Oil rose by more than $2 on Thursday as tensions in Saudi Arabia and Bahrain fueled fears of further supply disruption while investors weighed the impact on energy demand from quake-hit Japan.

Brent crude for May, the front-month contract after April expired on Wednesday, was up $2.13 to $112.73 a barrel at 1120 GMT. Overnight it fell as much as 1 percent to $109.45 but then rebounded Thursday morning to an intraday high of $113.12.

U.S. crude rallied more than $1, reaching an intraday high of $99.86 before slipping back to $99.71 a barrel.

The market is seeing risks from the supply side and the demand side, and has to decide which is weighing more, said Barbara Lambrecht, a commodity analyst at Commerzbank. It is looking for orientation -- I think we can expect more volatility.

Prices had slid about 4 percent since Japan's earthquake and tsunami six days ago, touching a three-week low of $107.35 on Wednesday. But increased tensions in the Middle East have helped prices rebound.

The focus is back on continuing unrest in the Middle East and what will be a lot of disruption in Libya for a long time, said Christopher Bellew, an oil trader at Bache Commodities.

The risk is more to the upside -- there was a lot of long liquidation on that sharp sell off at the beginning of the week so we will work our way a bit higher probably.

In Bahrain at least six opposition leaders have been arrested, a day after a crackdown on protests by the Shi'ite Muslim majority. A United Nations human rights official urged Bahrain to rein in its forces.

State-owned Bahrain Petroleum Co (BAPCO) has partly shutdown production due to staff shortages caused by the protests, trade sources said.

Bahrain lies less than 100 kms from the hub of the Saudi oil industry at Dhahran, including the world's largest oilfields, oil terminal and processing plant.

The demonstrations in Bahrain are a potential threat to Saudi Arabia, said Thorbjorn Bak Jensen, oil market analyst at Global Risk Management.

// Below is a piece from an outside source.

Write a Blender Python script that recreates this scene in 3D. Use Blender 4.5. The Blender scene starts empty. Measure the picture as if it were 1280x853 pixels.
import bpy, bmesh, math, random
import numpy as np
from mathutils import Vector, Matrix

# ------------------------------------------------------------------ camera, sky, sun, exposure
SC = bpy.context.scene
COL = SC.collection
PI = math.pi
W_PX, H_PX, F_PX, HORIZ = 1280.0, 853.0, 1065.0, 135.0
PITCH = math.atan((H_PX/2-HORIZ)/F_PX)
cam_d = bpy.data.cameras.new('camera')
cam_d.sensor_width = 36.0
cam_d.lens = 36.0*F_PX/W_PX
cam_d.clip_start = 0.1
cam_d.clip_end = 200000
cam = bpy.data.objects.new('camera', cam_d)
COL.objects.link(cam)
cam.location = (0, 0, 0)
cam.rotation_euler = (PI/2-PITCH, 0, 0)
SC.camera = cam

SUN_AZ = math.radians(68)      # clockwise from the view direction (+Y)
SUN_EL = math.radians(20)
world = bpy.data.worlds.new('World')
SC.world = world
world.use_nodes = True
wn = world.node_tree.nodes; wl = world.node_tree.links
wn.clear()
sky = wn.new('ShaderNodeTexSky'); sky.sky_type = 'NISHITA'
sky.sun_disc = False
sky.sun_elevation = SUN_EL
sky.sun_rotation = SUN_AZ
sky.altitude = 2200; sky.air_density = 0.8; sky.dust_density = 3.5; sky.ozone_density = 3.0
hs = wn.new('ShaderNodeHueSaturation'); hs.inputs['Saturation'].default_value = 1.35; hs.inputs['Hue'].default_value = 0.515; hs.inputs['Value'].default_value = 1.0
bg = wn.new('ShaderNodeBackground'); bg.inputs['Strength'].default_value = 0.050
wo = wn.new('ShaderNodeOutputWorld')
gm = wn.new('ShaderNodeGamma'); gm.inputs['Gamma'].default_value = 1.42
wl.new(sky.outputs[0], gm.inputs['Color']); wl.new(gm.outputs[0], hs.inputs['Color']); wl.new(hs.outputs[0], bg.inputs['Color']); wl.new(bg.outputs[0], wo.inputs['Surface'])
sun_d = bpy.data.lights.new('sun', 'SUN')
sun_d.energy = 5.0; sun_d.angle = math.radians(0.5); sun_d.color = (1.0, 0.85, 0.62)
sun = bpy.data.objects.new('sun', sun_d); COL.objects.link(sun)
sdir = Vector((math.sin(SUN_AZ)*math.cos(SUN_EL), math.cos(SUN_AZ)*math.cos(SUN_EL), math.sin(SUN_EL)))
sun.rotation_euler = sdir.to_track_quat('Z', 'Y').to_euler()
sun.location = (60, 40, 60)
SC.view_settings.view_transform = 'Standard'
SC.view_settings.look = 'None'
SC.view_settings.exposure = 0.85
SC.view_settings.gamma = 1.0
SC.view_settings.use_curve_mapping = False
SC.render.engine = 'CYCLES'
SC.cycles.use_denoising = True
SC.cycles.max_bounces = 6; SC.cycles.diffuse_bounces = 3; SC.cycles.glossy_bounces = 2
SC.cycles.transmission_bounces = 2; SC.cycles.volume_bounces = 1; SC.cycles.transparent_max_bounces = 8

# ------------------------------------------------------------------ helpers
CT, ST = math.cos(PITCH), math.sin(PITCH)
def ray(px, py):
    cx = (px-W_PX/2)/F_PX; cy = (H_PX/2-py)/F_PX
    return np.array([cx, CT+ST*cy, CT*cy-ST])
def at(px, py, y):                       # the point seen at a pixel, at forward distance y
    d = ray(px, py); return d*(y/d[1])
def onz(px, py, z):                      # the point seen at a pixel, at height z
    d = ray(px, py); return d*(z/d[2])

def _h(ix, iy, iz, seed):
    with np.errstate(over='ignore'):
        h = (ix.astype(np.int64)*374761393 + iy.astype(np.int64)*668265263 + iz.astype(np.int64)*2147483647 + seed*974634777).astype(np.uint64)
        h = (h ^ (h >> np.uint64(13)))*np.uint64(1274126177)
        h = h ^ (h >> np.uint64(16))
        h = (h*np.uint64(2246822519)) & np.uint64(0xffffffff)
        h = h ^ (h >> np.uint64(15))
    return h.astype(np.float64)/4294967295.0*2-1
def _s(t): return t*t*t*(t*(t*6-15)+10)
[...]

Saudi Shi'ites marched in the kingdom's oil-producing east on Wednesday, demanding the release of prisoners and voicing support for Shi'ites in nearby Bahrain, an activist and witnesses said.

JAPAN, LIBYA DISRUPTIONS

The market is also focused on the quake-crippled Fukushima nuclear plant in Japan where emergency crews are battling to cool an overheating nuclear plant in efforts to avert a meltdown.

Although the Japanese reconstruction effort will be energy-intensive, manufacturing shutdowns such as that of Toshiba's LCD assembly line may reduce the immediate demand for electricity.

Any lengthy disruptions to regional production networks could spill over into global supply chains and impact economic growth, investors fear.

With the Japanese crisis we are starting to enter an area of systemic risk where assets can see extreme fluctuations without necessarily a fundamental justification, Olivier Jakob, oil analyst at Petromatrix, said in a note.

Bak Jensen said risk aversion had prompted the big sell-off earlier in the week, but when Japan regains control of its nuclear reactors, oil prices should pick up again.

Refined products such as fuel oil and gasoil are trading at premiums to Brent and that should put upward pressure on Brent, he said.

In Libya, government soldiers battled rebels on the road to the insurgent stronghold of Benghazi. The United Nations Security Council meets later on Thursday to consider its response to the escalating violence in Libya, with a vote planned on the no-fly zone.

OPEC members including Saudi Arabia have increased output partly to compensate for the loss of as much as two-thirds of Libyan supplies, at the same time eroding spare capacity.

Commerzbank's Lambrecht noted even if the Gaddafi regime quickly regains control of oilfields and exporting facilities, the sites are partly destroyed and market sanctions expected.